Start Collected data

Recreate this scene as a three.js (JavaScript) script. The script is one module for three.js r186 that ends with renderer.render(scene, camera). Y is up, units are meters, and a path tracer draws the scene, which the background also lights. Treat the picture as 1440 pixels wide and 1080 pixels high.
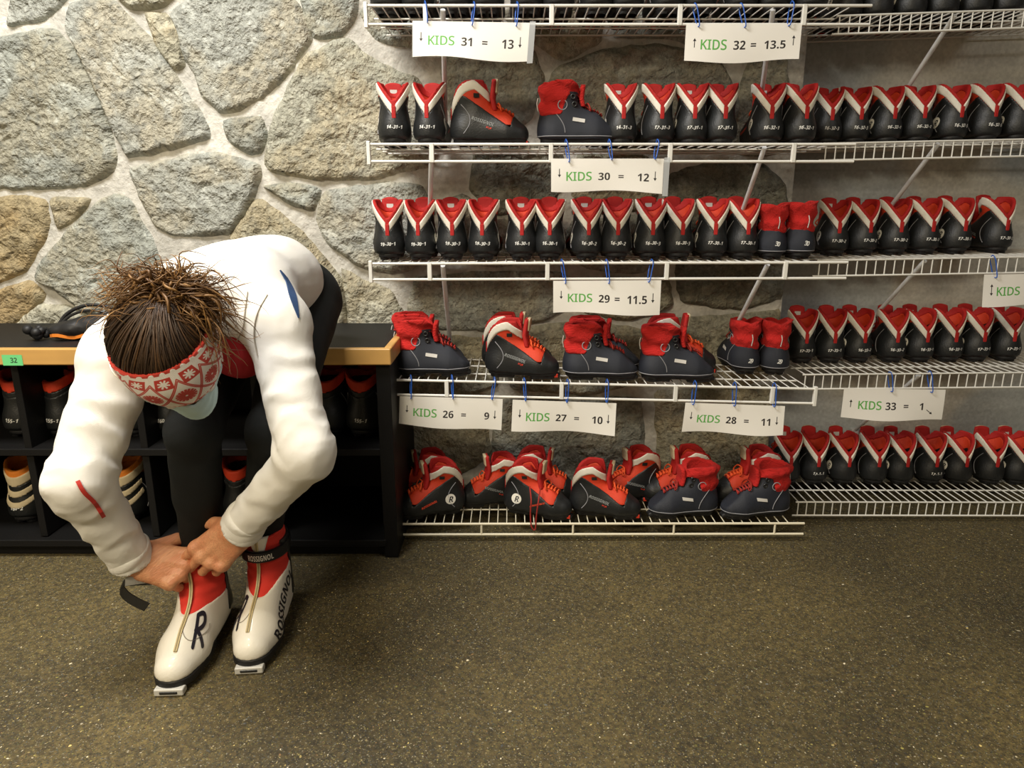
import * as THREE from 'three';
import { ImprovedNoise } from 'three/addons/math/ImprovedNoise.js';
import { RoundedBoxGeometry } from 'three/addons/geometries/RoundedBoxGeometry.js';
import { mergeGeometries } from 'three/addons/utils/BufferGeometryUtils.js';
import { RectAreaLightUniformsLib } from 'three/addons/lights/RectAreaLightUniformsLib.js';

// ------------------------------------------------------------------ camera, light, exposure
const scene = new THREE.Scene();
scene.background = new THREE.Color(0x050505);
const CAM = { y: 0.93, z: 2.13, pitch: THREE.MathUtils.degToRad(14.6), f: 1000 };
const camera = new THREE.PerspectiveCamera(2 * Math.atan(540 / CAM.f) * 180 / Math.PI, 4 / 3, 0.05, 40);
camera.position.set(0, CAM.y, CAM.z);
camera.rotation.set(-CAM.pitch, 0, 0);
const renderer = new THREE.WebGLRenderer({ antialias: true });
renderer.toneMapping = THREE.LinearToneMapping;
renderer.toneMappingExposure = 1.0;
renderer.shadowMap.enabled = true;
RectAreaLightUniformsLib.init();
const LAMPS = [   // ceiling panels: x, z, width, depth, colour, intensity
  [-1.0, 1.15, 1.1, 0.45, [1.0, 0.975, 0.93], 43],
  [-1.1, 3.0, 1.2, 0.6, [1.0, 0.87, 0.64], 42],
  [1.9, 2.3, 1.1, 0.45, [1.0, 0.95, 0.88], 9],
];
const CEIL = 2.55;

// ------------------------------------------------------------------ helpers
const V = (x, y, z) => new THREE.Vector3(x, y, z);
const sp = Math.sin(CAM.pitch), cp = Math.cos(CAM.pitch);
// the place on the upright plane z that stands at a point of the 1440 x 1080 frame
function P(px, py, z) {
  const u = (px - 720) / CAM.f, v = (540 - py) / CAM.f;
  const dx = u, dy = v * cp - sp, dz = -cp - v * sp, t = (z - CAM.z) / dz;
  return V(dx * t, CAM.y + dy * t, z);
}
let seed = 7;
const rnd = () => { seed = (seed + 0x6d2b79f5) | 0; let t = Math.imul(seed ^ (seed >>> 15), 1 | seed); t = (t + Math.imul(t ^ (t >>> 7), 61 | t)) ^ t; return ((t ^ (t >>> 14)) >>> 0) / 4294967296; };
const rr = (a, b) => a + (b - a) * rnd();
const perlin = new ImprovedNoise();
const noise = (x, y, z) => perlin.noise(x + 50.3, y + 31.7, z + 17.9);
const fbm = (x, y, z, o = 4) => { let a = 0, g = 1, s = 0; for (let i = 0; i < o; i++) { a += g * noise(x, y, z); s += g; g *= 0.5; x *= 2.03; y *= 2.03; z *= 2.03; } return a / s; };
const clamp = (x, a = 0, b = 1) => Math.min(b, Math.max(a, x));
const lerp = (a, b, t) => a + (b - a) * t;
const sstep = (a, b, x) => { const t = clamp((x - a) / (b - a)); return t * t * (3 - 2 * t); };
const smin = (a, b, k) => { const h = Math.max(k - Math.abs(a - b), 0) / k; return Math.min(a, b) - h * h * k * 0.25; };
const smax = (a, b, k) => -smin(-a, -b, k);
// tapered capsule, from (ax, ay, az) radius ra to (bx, by, bz) radius rb
function rc(x, y, z, a, b, ra, rb) {
  const ax = x - a[0], ay = y - a[1], az = z - a[2], bx = b[0] - a[0], by = b[1] - a[1], bz = b[2] - a[2];
  const t = clamp((ax * bx + ay * by + az * bz) / (bx * bx + by * by + bz * bz + 1e-12));
  return Math.hypot(ax - bx * t, ay - by * t, az - bz * t) - (ra + (rb - ra) * t);
}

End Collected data

__Do this__. Write the material out again exactly as it appears, dropping the pictures.

__Correct output__.
Recreate this scene as a three.js (JavaScript) script. The script is one module for three.js r186 that ends with renderer.render(scene, camera). Y is up, units are meters, and a path tracer draws the scene, which the background also lights. Treat the picture as 1440 pixels wide and 1080 pixels high.
import * as THREE from 'three';
import { ImprovedNoise } from 'three/addons/math/ImprovedNoise.js';
import { RoundedBoxGeometry } from 'three/addons/geometries/RoundedBoxGeometry.js';
import { mergeGeometries } from 'three/addons/utils/BufferGeometryUtils.js';
import { RectAreaLightUniformsLib } from 'three/addons/lights/RectAreaLightUniformsLib.js';

// ------------------------------------------------------------------ camera, light, exposure
const scene = new THREE.Scene();
scene.background = new THREE.Color(0x050505);
const CAM = { y: 0.93, z: 2.13, pitch: THREE.MathUtils.degToRad(14.6), f: 1000 };
const camera = new THREE.PerspectiveCamera(2 * Math.atan(540 / CAM.f) * 180 / Math.PI, 4 / 3, 0.05, 40);
camera.position.set(0, CAM.y, CAM.z);
camera.rotation.set(-CAM.pitch, 0, 0);
const renderer = new THREE.WebGLRenderer({ antialias: true });
renderer.toneMapping = THREE.LinearToneMapping;
renderer.toneMappingExposure = 1.0;
renderer.shadowMap.enabled = true;
RectAreaLightUniformsLib.init();
const LAMPS = [   // ceiling panels: x, z, width, depth, colour, intensity
  [-1.0, 1.15, 1.1, 0.45, [1.0, 0.975, 0.93], 43],
  [-1.1, 3.0, 1.2, 0.6, [1.0, 0.87, 0.64], 42],
  [1.9, 2.3, 1.1, 0.45, [1.0, 0.95, 0.88], 9],
];
const CEIL = 2.55;

// ------------------------------------------------------------------ helpers
const V = (x, y, z) => new THREE.Vector3(x, y, z);
const sp = Math.sin(CAM.pitch), cp = Math.cos(CAM.pitch);
// the place on the upright plane z that stands at a point of the 1440 x 1080 frame
function P(px, py, z) {
  const u = (px - 720) / CAM.f, v = (540 - py) / CAM.f;
  const dx = u, dy = v * cp - sp, dz = -cp - v * sp, t = (z - CAM.z) / dz;
  return V(dx * t, CAM.y + dy * t, z);
}
let seed = 7;
const rnd = () => { seed = (seed + 0x6d2b79f5) | 0; let t = Math.imul(seed ^ (seed >>> 15), 1 | seed); t = (t + Math.imul(t ^ (t >>> 7), 61 | t)) ^ t; return ((t ^ (t >>> 14)) >>> 0) / 4294967296; };
const rr = (a, b) => a + (b - a) * rnd();
const perlin = new ImprovedNoise();
const noise = (x, y, z) => perlin.noise(x + 50.3, y + 31.7, z + 17.9);
const fbm = (x, y, z, o = 4) => { let a = 0, g = 1, s = 0; for (let i = 0; i < o; i++) { a += g * noise(x, y, z); s += g; g *= 0.5; x *= 2.03; y *= 2.03; z *= 2.03; } return a / s; };
const clamp = (x, a = 0, b = 1) => Math.min(b, Math.max(a, x));
const lerp = (a, b, t) => a + (b - a) * t;
const sstep = (a, b, x) => { const t = clamp((x - a) / (b - a)); return t * t * (3 - 2 * t); };
const smin = (a, b, k) => { const h = Math.max(k - Math.abs(a - b), 0) / k; return Math.min(a, b) - h * h * k * 0.25; };
const smax = (a, b, k) => -smin(-a, -b, k);
// tapered capsule, from (ax, ay, az) radius ra to (bx, by, bz) radius rb
function rc(x, y, z, a, b, ra, rb) {
  const ax = x - a[0], ay = y - a[1], az = z - a[2], bx = b[0] - a[0], by = b[1] - a[1], bz = b[2] - a[2];
  const t = clamp((ax * bx + ay * by + az * bz) / (bx * bx + by * by + bz * bz + 1e-12));
  return Math.hypot(ax - bx * t, ay - by * t, az - bz * t) - (ra + (rb - ra) * t);
}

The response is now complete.